## Exercise details:
Your task is to transcribe, without alteration, the lines from the top of the material below through the line bearing "CP,SP=math.cos(PITCH),math.sin(PITCH)", inclusive.

## Source data:
◆ ◆ ◆ ◆ ◆

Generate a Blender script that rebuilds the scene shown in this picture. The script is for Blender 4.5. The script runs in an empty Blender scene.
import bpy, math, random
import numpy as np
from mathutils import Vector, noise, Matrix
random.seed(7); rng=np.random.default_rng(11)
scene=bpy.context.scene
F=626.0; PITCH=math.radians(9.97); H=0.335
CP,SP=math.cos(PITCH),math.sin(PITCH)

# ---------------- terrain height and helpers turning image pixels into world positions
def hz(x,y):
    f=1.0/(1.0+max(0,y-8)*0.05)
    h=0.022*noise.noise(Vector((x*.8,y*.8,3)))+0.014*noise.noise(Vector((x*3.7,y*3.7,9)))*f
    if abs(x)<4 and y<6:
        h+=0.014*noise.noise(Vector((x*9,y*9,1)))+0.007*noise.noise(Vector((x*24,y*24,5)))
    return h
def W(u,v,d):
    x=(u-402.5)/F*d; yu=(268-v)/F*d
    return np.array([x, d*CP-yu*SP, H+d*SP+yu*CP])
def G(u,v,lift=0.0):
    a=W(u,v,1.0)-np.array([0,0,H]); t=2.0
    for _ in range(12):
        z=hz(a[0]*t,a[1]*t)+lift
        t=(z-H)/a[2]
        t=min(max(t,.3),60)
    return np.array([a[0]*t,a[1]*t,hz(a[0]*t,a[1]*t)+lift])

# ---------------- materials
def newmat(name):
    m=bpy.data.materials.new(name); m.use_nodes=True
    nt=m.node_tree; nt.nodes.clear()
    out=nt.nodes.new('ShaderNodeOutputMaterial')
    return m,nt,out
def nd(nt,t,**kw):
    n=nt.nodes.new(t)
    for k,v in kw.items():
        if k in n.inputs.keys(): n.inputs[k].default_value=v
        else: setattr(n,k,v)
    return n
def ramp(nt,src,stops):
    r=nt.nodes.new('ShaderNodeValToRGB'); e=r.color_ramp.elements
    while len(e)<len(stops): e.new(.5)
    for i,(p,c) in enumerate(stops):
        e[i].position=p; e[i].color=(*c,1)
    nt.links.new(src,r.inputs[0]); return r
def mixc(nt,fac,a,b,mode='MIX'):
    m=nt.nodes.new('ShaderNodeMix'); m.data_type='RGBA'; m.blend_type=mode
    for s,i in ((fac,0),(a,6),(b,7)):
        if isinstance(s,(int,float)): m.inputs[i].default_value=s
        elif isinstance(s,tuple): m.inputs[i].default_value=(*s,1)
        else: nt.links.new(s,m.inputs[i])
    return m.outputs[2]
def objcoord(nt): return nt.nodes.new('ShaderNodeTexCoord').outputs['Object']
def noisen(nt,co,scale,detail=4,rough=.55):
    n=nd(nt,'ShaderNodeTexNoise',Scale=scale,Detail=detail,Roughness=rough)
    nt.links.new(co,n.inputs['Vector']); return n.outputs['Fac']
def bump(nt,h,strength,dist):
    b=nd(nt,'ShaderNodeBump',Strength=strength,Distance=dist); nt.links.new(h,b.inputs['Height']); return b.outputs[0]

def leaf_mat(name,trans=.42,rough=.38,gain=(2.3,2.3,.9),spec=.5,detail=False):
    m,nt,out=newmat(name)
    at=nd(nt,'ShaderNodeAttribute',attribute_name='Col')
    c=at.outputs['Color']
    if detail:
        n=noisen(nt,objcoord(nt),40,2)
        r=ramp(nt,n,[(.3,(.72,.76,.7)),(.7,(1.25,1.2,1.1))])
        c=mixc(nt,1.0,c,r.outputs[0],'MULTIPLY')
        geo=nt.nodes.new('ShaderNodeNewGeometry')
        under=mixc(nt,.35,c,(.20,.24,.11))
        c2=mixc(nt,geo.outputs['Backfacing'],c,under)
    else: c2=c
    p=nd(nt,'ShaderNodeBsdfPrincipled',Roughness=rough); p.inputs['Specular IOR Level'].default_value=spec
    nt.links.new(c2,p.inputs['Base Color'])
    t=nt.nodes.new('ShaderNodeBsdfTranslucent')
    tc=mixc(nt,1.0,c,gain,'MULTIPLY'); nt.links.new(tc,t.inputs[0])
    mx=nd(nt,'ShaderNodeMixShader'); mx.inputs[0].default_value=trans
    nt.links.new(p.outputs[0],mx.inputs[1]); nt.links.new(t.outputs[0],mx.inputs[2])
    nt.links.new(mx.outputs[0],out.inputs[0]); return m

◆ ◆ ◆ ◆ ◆

## Answer to the problem:
Generate a Blender script that rebuilds the scene shown in this picture. The script is for Blender 4.5. The script runs in an empty Blender scene.
import bpy, math, random
import numpy as np
from mathutils import Vector, noise, Matrix
random.seed(7); rng=np.random.default_rng(11)
scene=bpy.context.scene
F=626.0; PITCH=math.radians(9.97); H=0.335
CP,SP=math.cos(PITCH),math.sin(PITCH)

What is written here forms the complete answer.